*STATED TASK*
Repeat the material exactly from its first line to the line that includes "from mathutils.bvhtree import BVHTree". Skip pictures.

*PROVIDED MATERIAL*
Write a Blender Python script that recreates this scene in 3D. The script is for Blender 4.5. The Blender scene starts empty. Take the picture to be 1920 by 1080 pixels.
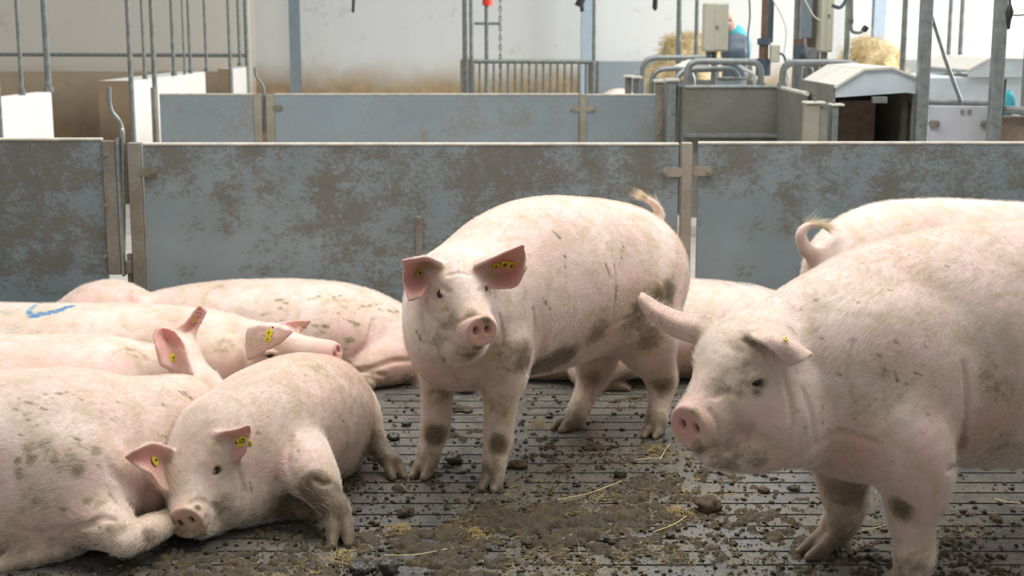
import bpy, math, random, time
import numpy as np
from mathutils import Vector
from mathutils.bvhtree import BVHTree

# ------------------------------------------------------------------ camera, world, lights, exposure
F = 2667.0                                  # focal length in pixels of the 1920 px wide frame (50 mm)
TH = math.atan((540 - 57) / F)              # downward pitch: the horizon sits at row 57
CAM = np.array([0.0, 0.0, 1.4])
scene = bpy.context.scene
COL = scene.collection
cd = bpy.data.cameras.new('camera'); cam = bpy.data.objects.new('camera', cd); COL.objects.link(cam)
cam.location = CAM; cam.rotation_euler = (math.pi / 2 - TH, 0, 0)
cd.sensor_width = 36; cd.lens = 36 * F / 1920; cd.clip_end = 200
cd.dof.use_dof = True; cd.dof.focus_distance = 4.25; cd.dof.aperture_fstop = 5.0
scene.camera = cam
scene.view_settings.view_transform = 'Standard'; scene.view_settings.look = 'None'
scene.view_settings.gamma = 1; scene.view_settings.exposure = 0.0
scene.view_settings.use_curve_mapping = False

w = bpy.data.worlds.new('daylight'); scene.world = w; w.use_nodes = True
w.node_tree.nodes['Background'].inputs[0].default_value = (0.93, 0.97, 1.0, 1)
w.node_tree.nodes['Background'].inputs[1].default_value = 0.42

def area(name, loc, target, sx, sy, power, col=(1, 1, 1)):
    l = bpy.data.lights.new(name, 'AREA'); l.shape = 'RECTANGLE'; l.size = sx; l.size_y = sy
    l.energy = power; l.color = col
    o = bpy.data.objects.new(name, l); COL.objects.link(o); o.location = loc
    d = Vector(target) - Vector(loc); o.rotation_euler = d.to_track_quat('-Z', 'Y').to_euler()
    return o
area('skylight_over_pen', (0.4, 4.9, 5.2), (0.2, 4.2, 0), 7, 2.8, 420, (1, .985, .96))
area('skylight_over_aisle', (2.0, 11.5, 5.5), (1.5, 12, 0), 9, 4, 330, (1, 1, 1))
area('open_side_daylight', (9.5, 14.0, 3.6), (2.0, 15.0, 1.0), 8, 3.2, 1100, (1, 1, 1))

# ------------------------------------------------------------------ measuring: pixel and depth to a point
R_ = np.array([1.0, 0, 0]); Fw = np.array([0, math.cos(TH), -math.sin(TH)]); Up = np.array([0, math.sin(TH), math.cos(TH)])
def ray(u, v): return Fw + (u - 960) / F * R_ + (540 - v) / F * Up
def W(u, v, Y):
    d = ray(u, v); return CAM + d * (Y / d[1])
def G(u, v, z=0.0):
    d = ray(u, v); return CAM + d * ((z - 1.4) / d[2])
def S(p): return float(np.dot(np.asarray(p) - CAM, Fw)) / F      # metres per pixel there
def nrm(a):
    a = np.asarray(a, float); return a / (np.linalg.norm(a) + 1e-12)

# ------------------------------------------------------------------ tags and mesh helpers
def tag(o, label=None, cat=None, group=None, kind=None):
    if label: o['label'] = label
    if cat: o['category'] = cat
    if group: o['group'] = group
    if kind: o['kind'] = kind
    return o
def link(name, verts, faces, mat, parent=None, smooth=False, angle=None):
    me = bpy.data.meshes.new(name)
    me.from_pydata([tuple(map(float, v)) for v in verts], [], [tuple(map(int, f)) for f in faces])
    me.update()
    if mat: me.materials.append(mat)
    if smooth: me.polygons.foreach_set('use_smooth', [True] * len(me.polygons))
    o = bpy.data.objects.new(name, me); COL.objects.link(o)
    if parent is not None:
        o.parent = parent; o.matrix_parent_inverse = parent.matrix_world.inverted() if False else o.matrix_parent_inverse
    return o
def empty(name, loc=(0, 0, 0)):
    o = bpy.data.objects.new(name, None); COL.objects.link(o); o.empty_display_size = .1
    o.location = loc
    return o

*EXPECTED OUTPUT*
Write a Blender Python script that recreates this scene in 3D. The script is for Blender 4.5. The Blender scene starts empty. Take the picture to be 1920 by 1080 pixels.
import bpy, math, random, time
import numpy as np
from mathutils import Vector
from mathutils.bvhtree import BVHTree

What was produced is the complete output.